Matsui told reporters in Osaka that he is ready to submit a letter of resignation Thursday unless Kakizawa steps down. He also claimed Osaka Mayor Toru Hahshimoto, the other party founder and longtime ally of Matsui’s, is likewise ready to quit as supreme party adviser.

Matsui and Hashimoto have already formed a separate political group called Kansai Ishin no Kai, trying to attract Ishin no To members based in the Kansai region, particularly those in Osaka.

The party has been deeply split between its Osaka-based members who are willing to cooperate with the administration of Prime Minister Shinzo Abe, and Tokyo-based members who are trying to remain in the opposition camp in the hopes it will help them survive the next election.

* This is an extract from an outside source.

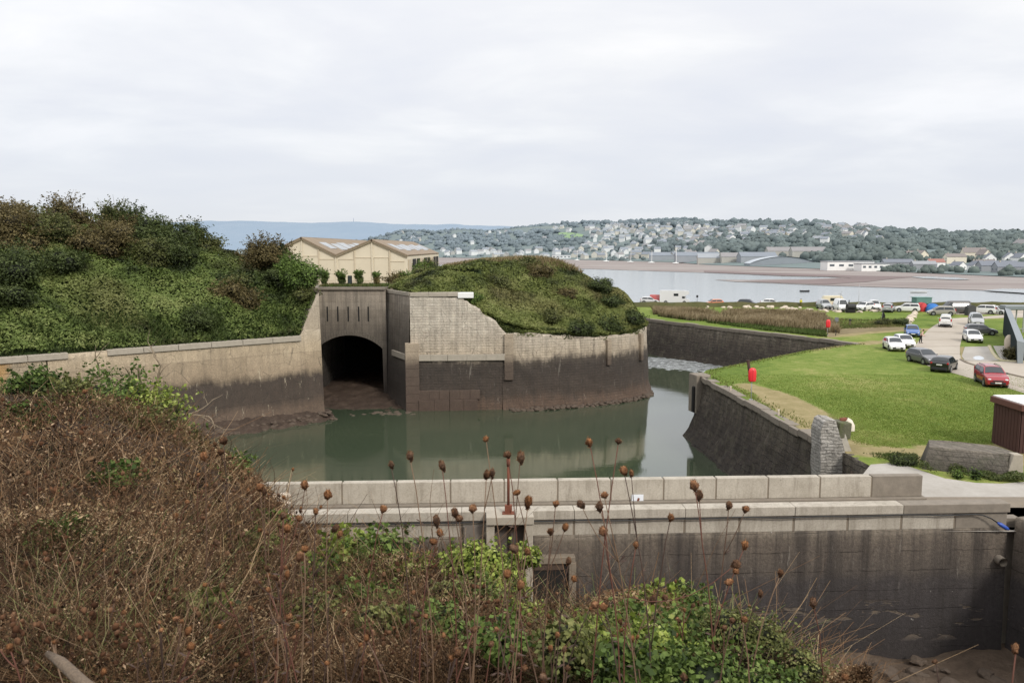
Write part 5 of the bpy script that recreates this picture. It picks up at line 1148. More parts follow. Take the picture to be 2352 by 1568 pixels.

Matsui and Hashimoto have criticized Kakizawa for supporting a candidate backed by the Japanese Communist Party who is running in the Sept. 13 mayoral election in the city of Yamagata.

In response, Kakizawa argued that he has not violated party rules because Ishin has not decided to field or to support any particular candidate in the election.

“I don’t think I should quit over an issue like this,” Kakizawa told reporters in Tokyo on Wednesday.

Diet members in the party held a closed-door general meeting at the Diet building on Wednesday, where some demanded that Kakizawa resign while others defended him, according to those who attended.

After the meeting, party president Yorihisa Matsuno told reporters that party executives will decide whether Kakizawa should resign or not and announce the decision by noon on Thursday.

“If no one resigns, it will be the best,” Matsuno said.

A former Democratic Party of Japan member, Matsuno is believed to be a leader of the Tokyo-based party members who wish to remain in the opposition camp.

Matsuno said Kakizawa has not violated any party rules, adding that he is wondering if “this is anything worth the resignation of a secretary-general.”